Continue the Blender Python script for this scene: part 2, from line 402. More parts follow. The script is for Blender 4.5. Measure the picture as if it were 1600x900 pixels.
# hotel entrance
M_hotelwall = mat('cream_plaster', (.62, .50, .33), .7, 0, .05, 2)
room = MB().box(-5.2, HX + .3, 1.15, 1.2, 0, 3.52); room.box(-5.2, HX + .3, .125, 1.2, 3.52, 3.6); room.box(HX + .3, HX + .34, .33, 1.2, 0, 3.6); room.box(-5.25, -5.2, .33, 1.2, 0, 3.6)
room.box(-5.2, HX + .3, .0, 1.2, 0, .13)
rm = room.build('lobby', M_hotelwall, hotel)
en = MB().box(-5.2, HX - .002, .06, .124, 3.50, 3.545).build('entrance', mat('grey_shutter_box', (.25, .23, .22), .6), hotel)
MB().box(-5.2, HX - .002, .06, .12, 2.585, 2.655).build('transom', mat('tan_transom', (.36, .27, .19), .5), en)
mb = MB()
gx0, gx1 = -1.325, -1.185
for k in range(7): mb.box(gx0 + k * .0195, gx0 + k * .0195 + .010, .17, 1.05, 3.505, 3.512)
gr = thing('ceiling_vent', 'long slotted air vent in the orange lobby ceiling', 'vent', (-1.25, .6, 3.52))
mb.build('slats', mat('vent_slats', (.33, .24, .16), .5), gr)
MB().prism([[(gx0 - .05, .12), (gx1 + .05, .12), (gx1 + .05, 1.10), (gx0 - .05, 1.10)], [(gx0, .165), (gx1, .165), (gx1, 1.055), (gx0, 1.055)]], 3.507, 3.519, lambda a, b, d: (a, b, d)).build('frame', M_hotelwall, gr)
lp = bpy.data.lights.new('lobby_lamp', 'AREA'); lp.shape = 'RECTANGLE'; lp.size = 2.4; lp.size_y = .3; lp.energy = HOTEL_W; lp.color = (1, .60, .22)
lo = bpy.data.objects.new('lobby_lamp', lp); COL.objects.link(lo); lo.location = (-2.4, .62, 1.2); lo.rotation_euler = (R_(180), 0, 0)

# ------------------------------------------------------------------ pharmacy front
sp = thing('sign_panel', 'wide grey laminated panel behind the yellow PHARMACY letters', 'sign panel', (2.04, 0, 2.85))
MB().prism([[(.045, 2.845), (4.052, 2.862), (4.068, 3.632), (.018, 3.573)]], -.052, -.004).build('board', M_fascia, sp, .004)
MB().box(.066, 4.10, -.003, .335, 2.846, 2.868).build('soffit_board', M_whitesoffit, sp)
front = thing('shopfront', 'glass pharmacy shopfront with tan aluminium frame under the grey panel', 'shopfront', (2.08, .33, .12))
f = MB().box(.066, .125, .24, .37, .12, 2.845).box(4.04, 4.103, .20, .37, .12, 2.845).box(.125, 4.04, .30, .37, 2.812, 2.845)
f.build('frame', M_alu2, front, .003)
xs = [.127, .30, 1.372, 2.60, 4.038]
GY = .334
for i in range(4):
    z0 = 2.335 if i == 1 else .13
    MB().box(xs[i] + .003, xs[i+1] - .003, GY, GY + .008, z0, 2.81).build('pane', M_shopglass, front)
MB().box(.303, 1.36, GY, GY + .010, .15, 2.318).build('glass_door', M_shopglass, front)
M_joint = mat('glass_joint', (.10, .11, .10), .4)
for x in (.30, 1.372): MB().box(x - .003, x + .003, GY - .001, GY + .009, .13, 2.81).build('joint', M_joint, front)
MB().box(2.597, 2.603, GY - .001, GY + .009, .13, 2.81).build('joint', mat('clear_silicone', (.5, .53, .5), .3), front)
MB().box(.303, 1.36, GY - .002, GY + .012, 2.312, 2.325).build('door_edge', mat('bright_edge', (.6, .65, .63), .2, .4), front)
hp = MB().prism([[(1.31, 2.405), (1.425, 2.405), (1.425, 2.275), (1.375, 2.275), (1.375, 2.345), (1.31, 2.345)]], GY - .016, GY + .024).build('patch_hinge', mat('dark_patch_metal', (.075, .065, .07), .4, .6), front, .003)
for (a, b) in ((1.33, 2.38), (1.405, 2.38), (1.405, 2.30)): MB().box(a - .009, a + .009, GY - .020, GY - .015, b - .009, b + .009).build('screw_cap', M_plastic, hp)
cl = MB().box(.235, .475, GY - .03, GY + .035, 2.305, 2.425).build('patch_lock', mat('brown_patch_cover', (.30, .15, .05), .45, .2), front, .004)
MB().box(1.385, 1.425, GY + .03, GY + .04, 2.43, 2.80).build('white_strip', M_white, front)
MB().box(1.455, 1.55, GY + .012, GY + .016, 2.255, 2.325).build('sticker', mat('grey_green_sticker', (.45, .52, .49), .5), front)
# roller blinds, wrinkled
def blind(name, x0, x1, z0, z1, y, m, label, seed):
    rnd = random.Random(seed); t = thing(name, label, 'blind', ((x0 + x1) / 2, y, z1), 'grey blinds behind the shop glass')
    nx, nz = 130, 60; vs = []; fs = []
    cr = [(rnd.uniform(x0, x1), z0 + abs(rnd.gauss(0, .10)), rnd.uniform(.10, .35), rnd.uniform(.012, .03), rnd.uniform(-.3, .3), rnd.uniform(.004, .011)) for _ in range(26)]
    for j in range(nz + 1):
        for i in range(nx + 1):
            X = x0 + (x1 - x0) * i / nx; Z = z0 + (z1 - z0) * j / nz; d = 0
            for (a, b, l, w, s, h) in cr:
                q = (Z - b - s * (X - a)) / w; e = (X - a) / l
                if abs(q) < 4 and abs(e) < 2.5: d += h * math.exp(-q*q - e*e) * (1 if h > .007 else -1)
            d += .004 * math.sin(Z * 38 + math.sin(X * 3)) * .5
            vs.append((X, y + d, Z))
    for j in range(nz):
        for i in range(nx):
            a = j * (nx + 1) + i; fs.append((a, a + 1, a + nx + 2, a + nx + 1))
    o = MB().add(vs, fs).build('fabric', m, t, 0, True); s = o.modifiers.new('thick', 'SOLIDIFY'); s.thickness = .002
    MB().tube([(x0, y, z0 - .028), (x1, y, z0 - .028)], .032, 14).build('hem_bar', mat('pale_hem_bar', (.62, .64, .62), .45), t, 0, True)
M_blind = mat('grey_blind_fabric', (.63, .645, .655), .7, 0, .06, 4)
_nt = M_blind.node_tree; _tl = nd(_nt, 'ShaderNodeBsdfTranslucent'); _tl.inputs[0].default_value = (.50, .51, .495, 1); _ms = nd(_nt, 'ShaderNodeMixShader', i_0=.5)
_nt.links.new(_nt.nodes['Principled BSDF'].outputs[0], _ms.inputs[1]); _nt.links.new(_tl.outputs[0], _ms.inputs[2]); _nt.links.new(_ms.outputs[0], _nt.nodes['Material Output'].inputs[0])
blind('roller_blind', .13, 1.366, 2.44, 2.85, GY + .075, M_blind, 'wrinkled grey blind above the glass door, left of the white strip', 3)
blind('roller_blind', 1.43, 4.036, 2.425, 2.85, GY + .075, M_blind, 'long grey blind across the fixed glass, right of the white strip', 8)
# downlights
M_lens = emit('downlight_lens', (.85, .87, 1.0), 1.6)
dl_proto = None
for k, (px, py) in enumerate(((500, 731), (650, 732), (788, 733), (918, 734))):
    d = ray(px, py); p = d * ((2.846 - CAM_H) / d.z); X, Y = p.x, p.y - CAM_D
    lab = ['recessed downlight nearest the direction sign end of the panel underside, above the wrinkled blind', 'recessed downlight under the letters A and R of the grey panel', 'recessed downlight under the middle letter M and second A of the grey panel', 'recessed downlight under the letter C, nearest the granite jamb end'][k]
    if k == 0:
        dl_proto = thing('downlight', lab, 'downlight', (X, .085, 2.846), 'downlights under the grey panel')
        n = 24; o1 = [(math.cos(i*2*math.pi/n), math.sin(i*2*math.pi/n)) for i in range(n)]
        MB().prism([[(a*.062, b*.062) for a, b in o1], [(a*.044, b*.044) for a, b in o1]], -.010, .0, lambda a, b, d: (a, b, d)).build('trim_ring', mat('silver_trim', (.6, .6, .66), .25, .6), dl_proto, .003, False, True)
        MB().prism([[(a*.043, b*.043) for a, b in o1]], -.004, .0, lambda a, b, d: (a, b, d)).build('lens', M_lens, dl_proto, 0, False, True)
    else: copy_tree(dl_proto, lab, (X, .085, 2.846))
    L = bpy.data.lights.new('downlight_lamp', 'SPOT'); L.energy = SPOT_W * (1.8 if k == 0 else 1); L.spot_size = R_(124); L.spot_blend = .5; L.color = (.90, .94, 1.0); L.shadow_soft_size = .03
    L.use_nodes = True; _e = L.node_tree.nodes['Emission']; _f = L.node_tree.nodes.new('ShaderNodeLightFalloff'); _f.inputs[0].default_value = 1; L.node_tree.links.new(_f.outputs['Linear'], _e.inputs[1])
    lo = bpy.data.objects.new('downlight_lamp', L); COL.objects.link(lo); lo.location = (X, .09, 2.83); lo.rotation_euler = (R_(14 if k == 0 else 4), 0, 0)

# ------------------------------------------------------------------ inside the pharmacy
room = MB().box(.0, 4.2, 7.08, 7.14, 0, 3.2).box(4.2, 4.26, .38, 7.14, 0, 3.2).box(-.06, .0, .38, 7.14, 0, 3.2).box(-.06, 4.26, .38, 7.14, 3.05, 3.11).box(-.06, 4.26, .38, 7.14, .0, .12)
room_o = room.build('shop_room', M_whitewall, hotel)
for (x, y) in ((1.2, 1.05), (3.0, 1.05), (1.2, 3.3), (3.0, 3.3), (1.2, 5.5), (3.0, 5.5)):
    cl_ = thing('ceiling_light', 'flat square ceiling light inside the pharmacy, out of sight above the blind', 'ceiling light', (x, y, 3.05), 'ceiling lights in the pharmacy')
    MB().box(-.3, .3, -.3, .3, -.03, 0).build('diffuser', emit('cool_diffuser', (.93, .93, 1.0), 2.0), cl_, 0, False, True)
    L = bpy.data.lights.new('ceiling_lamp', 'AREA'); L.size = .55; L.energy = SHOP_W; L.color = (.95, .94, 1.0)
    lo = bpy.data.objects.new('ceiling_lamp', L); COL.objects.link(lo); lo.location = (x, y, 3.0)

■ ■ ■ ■

◆ **DESCRIPTION OF THE TASK**: Return exactly the lines that run from the top of the listing above to the line containing "lo = bpy.data.objects.new('lobby_lamp', lp);", please, keeping both end lines and leaving out everything else.

◆ **SOLUTION FOR THIS EXERCISE**:
Continue the Blender Python script for this scene: part 2, from line 402. More parts follow. The script is for Blender 4.5. Measure the picture as if it were 1600x900 pixels.
# hotel entrance
M_hotelwall = mat('cream_plaster', (.62, .50, .33), .7, 0, .05, 2)
room = MB().box(-5.2, HX + .3, 1.15, 1.2, 0, 3.52); room.box(-5.2, HX + .3, .125, 1.2, 3.52, 3.6); room.box(HX + .3, HX + .34, .33, 1.2, 0, 3.6); room.box(-5.25, -5.2, .33, 1.2, 0, 3.6)
room.box(-5.2, HX + .3, .0, 1.2, 0, .13)
rm = room.build('lobby', M_hotelwall, hotel)
en = MB().box(-5.2, HX - .002, .06, .124, 3.50, 3.545).build('entrance', mat('grey_shutter_box', (.25, .23, .22), .6), hotel)
MB().box(-5.2, HX - .002, .06, .12, 2.585, 2.655).build('transom', mat('tan_transom', (.36, .27, .19), .5), en)
mb = MB()
gx0, gx1 = -1.325, -1.185
for k in range(7): mb.box(gx0 + k * .0195, gx0 + k * .0195 + .010, .17, 1.05, 3.505, 3.512)
gr = thing('ceiling_vent', 'long slotted air vent in the orange lobby ceiling', 'vent', (-1.25, .6, 3.52))
mb.build('slats', mat('vent_slats', (.33, .24, .16), .5), gr)
MB().prism([[(gx0 - .05, .12), (gx1 + .05, .12), (gx1 + .05, 1.10), (gx0 - .05, 1.10)], [(gx0, .165), (gx1, .165), (gx1, 1.055), (gx0, 1.055)]], 3.507, 3.519, lambda a, b, d: (a, b, d)).build('frame', M_hotelwall, gr)
lp = bpy.data.lights.new('lobby_lamp', 'AREA'); lp.shape = 'RECTANGLE'; lp.size = 2.4; lp.size_y = .3; lp.energy = HOTEL_W; lp.color = (1, .60, .22)
lo = bpy.data.objects.new('lobby_lamp', lp); COL.objects.link(lo); lo.location = (-2.4, .62, 1.2); lo.rotation_euler = (R_(180), 0, 0)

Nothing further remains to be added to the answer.